Shakespeare, of course, was writing for a different age. By making his main character a hunchback (nowhere in the play is he called a humpback), he uses Richard's outer deformities as a theatrical metaphor for his inner evil. Which is why the production in Manhattan's Public Theatre fed my obsession, for there I was twice challenged - first by the American accents and secondly by the fact that Richard was four feet five inches tall and played by a dwarf, Peter Dinklage, star of the film, The Station Agent.
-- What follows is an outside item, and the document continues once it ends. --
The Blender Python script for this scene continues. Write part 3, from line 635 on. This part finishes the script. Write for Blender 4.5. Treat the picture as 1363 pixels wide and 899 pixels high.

The accents proved not to be a problem, for this was a traditional production with the actors faithful to Shakespeare's speech patterns. Dinklage, on the other hand, brought something extra to the play, as all intelligent actors do. His voice thundered out of his foreshortened body, his eyes darkened, then flashed with lightning. Once again, the Lady Anne was seduced.
"Was ever woman in such humour won," he asked us contemptuously. Yet again I groaned. Later, as the younger prince play-acted with him, there was a terrible, sudden silence when the boy said: "Uncle, my brother mocks both you and me because I am little, like an ape." And we, the audience, held our collective breath.
But don't get me started on those little princes in the Tower. Though his enemies accused Richard of having arranged their murder, there has never been any proof that he was, in fact, guilty. But then, I'm biased, seduced.